Treders
Treders

Reputation: 9

Code not checking values in list?

This program I am trying to build needs to check if the user's input corresponds to values in a list. Here is the code I have:

def find_val(val, seq):
    for ele in seq:
        if val == ele:
            return True
    return False

def get_input(possible_vals, day_or_time_string):
    if day_or_time_string == "day":
        answer = input("What day would you like your appointment? ")
    else:
        answer = input("What time would you like your appointment? ")
    answer = answer.strip()
    valid_entry = find_val(answer, possible_vals)
    if valid_entry == True:
        count = 0
        while False:
            second_answer = input("Invalid entry.
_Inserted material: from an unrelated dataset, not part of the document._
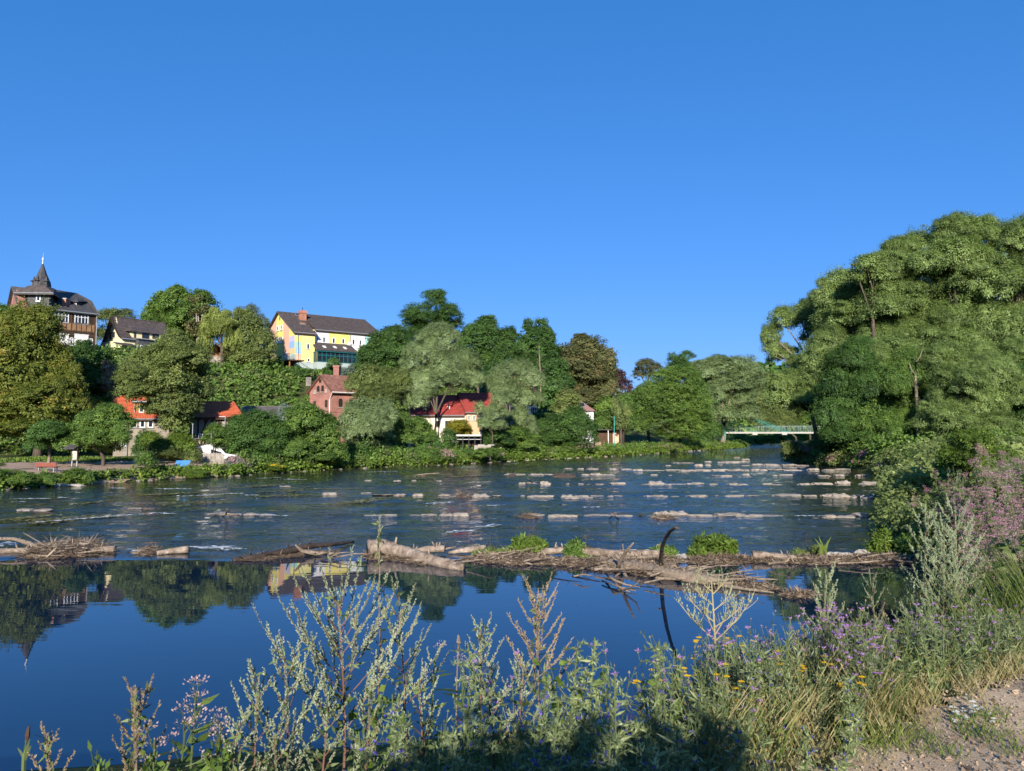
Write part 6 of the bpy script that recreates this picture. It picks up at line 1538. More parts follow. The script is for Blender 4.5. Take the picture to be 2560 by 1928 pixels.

Please enter a valid day: ")
            count = count + 1
            if count == 3:
                print("This is getting silly - still not a valid entry")
            if second_answer in possible_vals:
                return second_answer
    else:
        return answer

day_list = ["Monday", "Tuesday", "Wednesday"]
res = get_input( day_list, "day" )
print("The funtion returned", res)

This is the type of output I should be getting:

What day would you like your appointment? saturday
Invaild entry. Please enter a valid day: Monday
The funtion returned Monday

However, it seems that no matter what I input, the function returns it, and doesn't check if the input matches a string in the list:

What day would you like your appointment? akw
The function returned akw

What is wrong with my code that isn't allowing the user's input to be checked whether or not it is in the list day_list?

Upvotes: 0

Views: 44

Answers (1)

Julien
Julien

Reputation: 15071

First

valid_entry = find_val(answer, possible_vals)
if valid_entry == True:

can be simplified to

if answer in possible_vals:

(your find_val function is totally unnecessary)

Then your problem is that

while False: 
    ...

simply never executes... Did you mean while True? If so You'll need to somehow break out this (now) infinite loop using a break statement for example.

And finally as A.G. suggests, you explicitly tell your program to return answer when it's not "valid" so why do you expect otherwise?